Mas, felizmente, esta pratica acaba depois de “implodir” as vezes vai demorar um tempo, as vezes muito pouco. E me parece que, no caso das ultimas declarações das autoridades angolanas, vais ser…. em muito pouco tempo. Nesse caso a função dos jornalistas é determinante para perseguir a verdade!!

N.J.: Trabalhou muitos anos em Angola, qual é o seu sentimento genuíno sobre o nosso pais?
K.T.: Cheio de contradições: amor, odio, raiva, saudade desejo de voltar, desejo de nunca mais voltar. É um mix incrível. Já passou quase um ano e meio do tal 30 de Maio de 2014 em que, com o coração partido, tive que deixar o Pais. Por muito tempo pensei e desejei de receber uma ligação de alguém a dizer: foi feito um erro, você pode e deve regressar. Quem teria que apoiar para isso acontecer…preferiu não fazê-lo e nesse caso refiro me as pessoas angolanas e internacionais, as varias organizações e instituições e embaixadas.Mas também fico super feliz das muitas palavras de estima e carinho que recebi naquela altura e mesmo agora nesta circunstância.

Angola nunca foi um país simples e talvez é esta complexidade que faz que as pessoas acabem para não conseguir sair. Eu fico muito preocupada com o nível de pobreza e falta de serviços básicos em que a população continua a ficar. Angola tinha uma grande oportunidade, por exemplo em termos de cuidar do próprio patrimônio histórico, da própria natureza para servir de exemplo para os outros países. Mas, infelizmente isso não aconteceu e as várias análises socioeconómicas realizadas ao longo dos anos para diferentes pesquisadores explicam muito bem as razões.
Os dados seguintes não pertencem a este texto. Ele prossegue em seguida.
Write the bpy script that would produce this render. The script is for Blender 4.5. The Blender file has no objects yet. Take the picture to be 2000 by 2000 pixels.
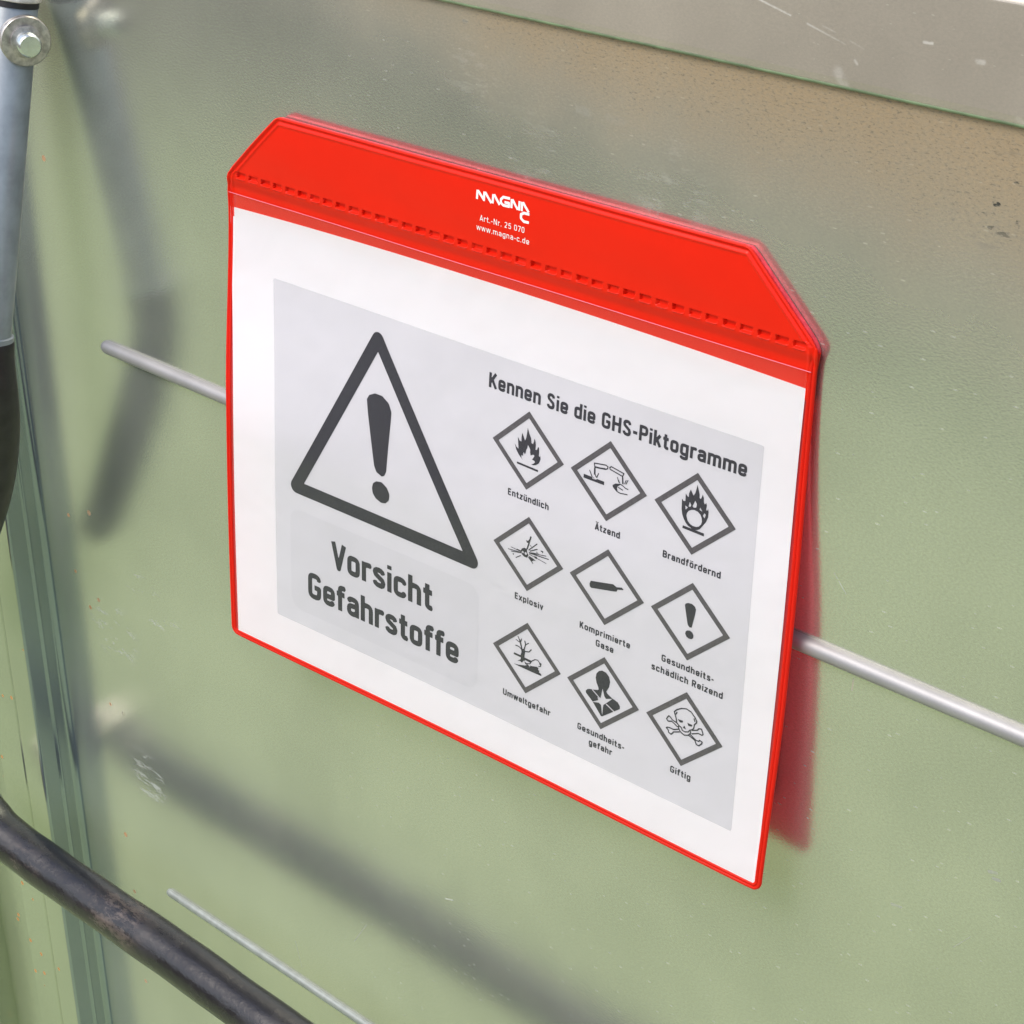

A qualidade da educação continua a ser muito fraca é isso é um problema sério para o futuro de qualquer pais.

O meu sentimento é que o cidadão sempre se sinta parte dum processo de transição/ estabilização e mudança do próprio Pais. Sempre vou desejar o bem para Angola mas para aquela Angola que não tem medo de expressar as suas ideias, para aquela Angola capaz de compartilhar a própria comida com que tem muito pouco, para aquela Angola que, perante qualquer injustiça tem o coragem de “…desafiar o silêncio …”.